## To be done
The lines beneath this instruction, from the first through the one containing "scn.camera = cam", must be transcribed exactly; no other line belongs in the output.

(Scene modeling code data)
((

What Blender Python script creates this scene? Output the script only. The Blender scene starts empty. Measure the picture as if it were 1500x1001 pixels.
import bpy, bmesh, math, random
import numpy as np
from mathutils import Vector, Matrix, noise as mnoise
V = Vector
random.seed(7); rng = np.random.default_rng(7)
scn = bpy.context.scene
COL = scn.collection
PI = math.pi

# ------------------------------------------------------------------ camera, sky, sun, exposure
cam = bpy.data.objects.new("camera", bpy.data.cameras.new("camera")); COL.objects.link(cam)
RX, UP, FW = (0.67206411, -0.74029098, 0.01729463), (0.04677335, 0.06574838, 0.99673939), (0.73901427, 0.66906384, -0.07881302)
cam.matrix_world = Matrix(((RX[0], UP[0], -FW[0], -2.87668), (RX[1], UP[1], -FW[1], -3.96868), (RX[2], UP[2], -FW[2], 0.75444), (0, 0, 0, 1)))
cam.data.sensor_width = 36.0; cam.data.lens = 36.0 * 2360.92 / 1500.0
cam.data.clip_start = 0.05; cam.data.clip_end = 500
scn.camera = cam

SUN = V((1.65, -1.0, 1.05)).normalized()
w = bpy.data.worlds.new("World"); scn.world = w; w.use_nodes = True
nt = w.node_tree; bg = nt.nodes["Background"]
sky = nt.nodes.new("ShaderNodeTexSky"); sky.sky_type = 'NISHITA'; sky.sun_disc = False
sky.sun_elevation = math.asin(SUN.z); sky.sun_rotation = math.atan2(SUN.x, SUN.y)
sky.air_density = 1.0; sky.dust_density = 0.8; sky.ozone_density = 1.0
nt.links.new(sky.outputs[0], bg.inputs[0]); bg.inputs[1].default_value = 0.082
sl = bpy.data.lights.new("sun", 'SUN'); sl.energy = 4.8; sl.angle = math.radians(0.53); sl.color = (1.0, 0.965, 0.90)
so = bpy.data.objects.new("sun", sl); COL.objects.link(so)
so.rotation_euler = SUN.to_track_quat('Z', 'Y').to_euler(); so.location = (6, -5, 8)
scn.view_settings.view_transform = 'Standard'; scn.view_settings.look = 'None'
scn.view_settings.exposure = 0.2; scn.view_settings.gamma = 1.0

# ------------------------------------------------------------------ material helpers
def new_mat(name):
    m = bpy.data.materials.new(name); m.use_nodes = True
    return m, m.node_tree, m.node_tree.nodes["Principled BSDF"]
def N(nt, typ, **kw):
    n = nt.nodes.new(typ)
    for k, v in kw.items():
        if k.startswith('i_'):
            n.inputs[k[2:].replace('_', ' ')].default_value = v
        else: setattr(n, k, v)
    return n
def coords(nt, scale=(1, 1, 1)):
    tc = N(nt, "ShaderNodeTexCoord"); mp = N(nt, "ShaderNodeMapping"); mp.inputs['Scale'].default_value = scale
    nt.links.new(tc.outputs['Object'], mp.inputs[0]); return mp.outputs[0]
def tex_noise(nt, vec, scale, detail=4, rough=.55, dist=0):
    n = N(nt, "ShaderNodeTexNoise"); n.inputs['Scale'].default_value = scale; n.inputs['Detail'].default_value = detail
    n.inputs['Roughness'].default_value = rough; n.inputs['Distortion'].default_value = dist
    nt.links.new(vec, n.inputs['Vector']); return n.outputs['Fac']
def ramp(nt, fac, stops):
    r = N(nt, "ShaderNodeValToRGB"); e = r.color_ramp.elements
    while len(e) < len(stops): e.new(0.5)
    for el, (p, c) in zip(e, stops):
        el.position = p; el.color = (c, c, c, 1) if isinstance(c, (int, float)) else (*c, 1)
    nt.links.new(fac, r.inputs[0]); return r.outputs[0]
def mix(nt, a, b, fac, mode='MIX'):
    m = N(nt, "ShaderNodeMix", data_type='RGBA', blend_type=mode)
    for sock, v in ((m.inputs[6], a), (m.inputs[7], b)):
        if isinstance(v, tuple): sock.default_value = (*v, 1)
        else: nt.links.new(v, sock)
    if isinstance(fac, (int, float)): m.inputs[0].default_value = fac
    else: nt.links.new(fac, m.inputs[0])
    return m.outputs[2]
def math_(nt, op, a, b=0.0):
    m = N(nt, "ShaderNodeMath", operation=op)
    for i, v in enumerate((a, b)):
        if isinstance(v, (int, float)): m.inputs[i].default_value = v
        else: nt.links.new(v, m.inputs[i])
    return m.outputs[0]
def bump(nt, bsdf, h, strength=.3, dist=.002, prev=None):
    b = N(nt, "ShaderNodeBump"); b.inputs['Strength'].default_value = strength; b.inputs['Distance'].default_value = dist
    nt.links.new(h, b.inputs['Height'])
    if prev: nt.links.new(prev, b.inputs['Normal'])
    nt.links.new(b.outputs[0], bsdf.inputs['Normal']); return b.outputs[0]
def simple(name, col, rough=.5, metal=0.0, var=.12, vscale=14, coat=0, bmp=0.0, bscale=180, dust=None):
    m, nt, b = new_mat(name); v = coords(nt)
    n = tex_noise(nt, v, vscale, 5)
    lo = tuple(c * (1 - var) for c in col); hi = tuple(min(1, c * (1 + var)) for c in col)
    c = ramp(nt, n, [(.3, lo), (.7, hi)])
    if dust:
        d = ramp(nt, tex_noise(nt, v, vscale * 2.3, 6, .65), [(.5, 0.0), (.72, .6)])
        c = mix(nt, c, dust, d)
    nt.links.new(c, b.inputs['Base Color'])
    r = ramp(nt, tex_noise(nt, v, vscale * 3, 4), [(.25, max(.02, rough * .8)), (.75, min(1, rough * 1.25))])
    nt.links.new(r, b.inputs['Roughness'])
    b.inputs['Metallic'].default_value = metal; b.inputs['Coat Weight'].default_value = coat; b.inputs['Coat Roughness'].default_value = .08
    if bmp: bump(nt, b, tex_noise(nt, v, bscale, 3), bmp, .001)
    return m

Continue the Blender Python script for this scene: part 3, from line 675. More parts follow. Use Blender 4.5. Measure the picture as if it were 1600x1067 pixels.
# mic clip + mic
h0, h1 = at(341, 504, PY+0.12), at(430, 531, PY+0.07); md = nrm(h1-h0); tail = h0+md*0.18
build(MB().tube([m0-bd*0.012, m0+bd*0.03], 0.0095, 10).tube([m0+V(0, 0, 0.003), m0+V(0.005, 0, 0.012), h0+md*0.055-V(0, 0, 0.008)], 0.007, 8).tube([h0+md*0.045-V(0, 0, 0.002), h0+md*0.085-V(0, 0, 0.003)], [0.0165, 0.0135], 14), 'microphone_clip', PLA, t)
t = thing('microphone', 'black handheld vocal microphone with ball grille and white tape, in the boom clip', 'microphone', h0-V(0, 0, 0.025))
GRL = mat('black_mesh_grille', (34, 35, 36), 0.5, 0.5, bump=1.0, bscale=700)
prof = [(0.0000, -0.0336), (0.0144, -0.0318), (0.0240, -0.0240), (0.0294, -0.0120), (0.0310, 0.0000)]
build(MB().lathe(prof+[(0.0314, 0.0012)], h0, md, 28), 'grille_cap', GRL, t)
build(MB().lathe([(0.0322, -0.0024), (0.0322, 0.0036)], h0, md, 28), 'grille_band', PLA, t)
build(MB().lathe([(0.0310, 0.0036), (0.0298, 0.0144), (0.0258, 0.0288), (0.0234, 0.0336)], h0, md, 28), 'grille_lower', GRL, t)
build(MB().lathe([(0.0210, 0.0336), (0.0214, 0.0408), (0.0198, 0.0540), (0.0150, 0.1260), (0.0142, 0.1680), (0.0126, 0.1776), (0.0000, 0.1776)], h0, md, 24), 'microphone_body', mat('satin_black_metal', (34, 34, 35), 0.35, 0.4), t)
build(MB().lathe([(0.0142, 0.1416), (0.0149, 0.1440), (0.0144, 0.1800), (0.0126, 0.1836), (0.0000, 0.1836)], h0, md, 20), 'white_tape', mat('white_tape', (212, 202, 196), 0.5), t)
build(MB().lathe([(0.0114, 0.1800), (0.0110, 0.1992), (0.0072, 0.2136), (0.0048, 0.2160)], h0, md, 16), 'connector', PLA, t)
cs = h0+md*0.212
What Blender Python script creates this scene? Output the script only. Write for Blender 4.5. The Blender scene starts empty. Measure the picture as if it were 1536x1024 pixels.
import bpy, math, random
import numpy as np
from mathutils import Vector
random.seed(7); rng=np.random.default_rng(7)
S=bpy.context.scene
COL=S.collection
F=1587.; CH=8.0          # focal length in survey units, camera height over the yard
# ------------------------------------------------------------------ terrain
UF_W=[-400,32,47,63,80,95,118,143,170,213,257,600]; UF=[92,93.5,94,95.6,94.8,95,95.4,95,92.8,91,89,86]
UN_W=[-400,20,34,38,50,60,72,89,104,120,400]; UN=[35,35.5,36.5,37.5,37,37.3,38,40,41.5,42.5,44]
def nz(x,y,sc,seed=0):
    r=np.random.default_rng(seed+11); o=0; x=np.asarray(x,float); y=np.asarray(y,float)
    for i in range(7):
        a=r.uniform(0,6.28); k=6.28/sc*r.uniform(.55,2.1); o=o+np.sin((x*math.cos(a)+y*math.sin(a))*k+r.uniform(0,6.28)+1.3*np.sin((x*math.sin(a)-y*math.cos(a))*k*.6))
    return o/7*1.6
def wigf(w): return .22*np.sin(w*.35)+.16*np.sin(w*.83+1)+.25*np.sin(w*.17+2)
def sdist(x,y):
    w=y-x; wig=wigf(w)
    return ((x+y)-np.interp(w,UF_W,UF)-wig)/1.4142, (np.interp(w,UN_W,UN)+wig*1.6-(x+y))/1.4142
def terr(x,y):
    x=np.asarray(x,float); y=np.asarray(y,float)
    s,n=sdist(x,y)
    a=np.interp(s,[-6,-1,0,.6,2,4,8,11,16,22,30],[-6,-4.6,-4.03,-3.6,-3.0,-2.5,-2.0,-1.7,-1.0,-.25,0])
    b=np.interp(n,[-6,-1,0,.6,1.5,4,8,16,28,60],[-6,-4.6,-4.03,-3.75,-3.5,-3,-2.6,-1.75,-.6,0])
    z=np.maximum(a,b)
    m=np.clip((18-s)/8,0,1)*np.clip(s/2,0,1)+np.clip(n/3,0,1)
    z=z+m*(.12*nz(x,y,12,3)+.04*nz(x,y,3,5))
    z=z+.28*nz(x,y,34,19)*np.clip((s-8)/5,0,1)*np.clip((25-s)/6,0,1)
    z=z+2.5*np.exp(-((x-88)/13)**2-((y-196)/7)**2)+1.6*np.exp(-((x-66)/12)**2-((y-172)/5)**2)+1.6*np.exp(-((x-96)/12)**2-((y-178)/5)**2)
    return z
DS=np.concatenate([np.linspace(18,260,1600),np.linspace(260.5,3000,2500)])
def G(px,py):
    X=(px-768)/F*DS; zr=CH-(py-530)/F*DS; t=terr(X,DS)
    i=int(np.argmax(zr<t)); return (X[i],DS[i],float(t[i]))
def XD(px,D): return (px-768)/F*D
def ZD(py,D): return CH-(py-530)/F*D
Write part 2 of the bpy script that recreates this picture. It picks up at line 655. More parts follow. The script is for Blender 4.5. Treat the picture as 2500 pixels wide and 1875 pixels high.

))

## Completed exercise
What Blender Python script creates this scene? Output the script only. The Blender scene starts empty. Measure the picture as if it were 1500x1001 pixels.
import bpy, bmesh, math, random
import numpy as np
from mathutils import Vector, Matrix, noise as mnoise
V = Vector
random.seed(7); rng = np.random.default_rng(7)
scn = bpy.context.scene
COL = scn.collection
PI = math.pi

# ------------------------------------------------------------------ camera, sky, sun, exposure
cam = bpy.data.objects.new("camera", bpy.data.cameras.new("camera")); COL.objects.link(cam)
RX, UP, FW = (0.67206411, -0.74029098, 0.01729463), (0.04677335, 0.06574838, 0.99673939), (0.73901427, 0.66906384, -0.07881302)
cam.matrix_world = Matrix(((RX[0], UP[0], -FW[0], -2.87668), (RX[1], UP[1], -FW[1], -3.96868), (RX[2], UP[2], -FW[2], 0.75444), (0, 0, 0, 1)))
cam.data.sensor_width = 36.0; cam.data.lens = 36.0 * 2360.92 / 1500.0
cam.data.clip_start = 0.05; cam.data.clip_end = 500
scn.camera = cam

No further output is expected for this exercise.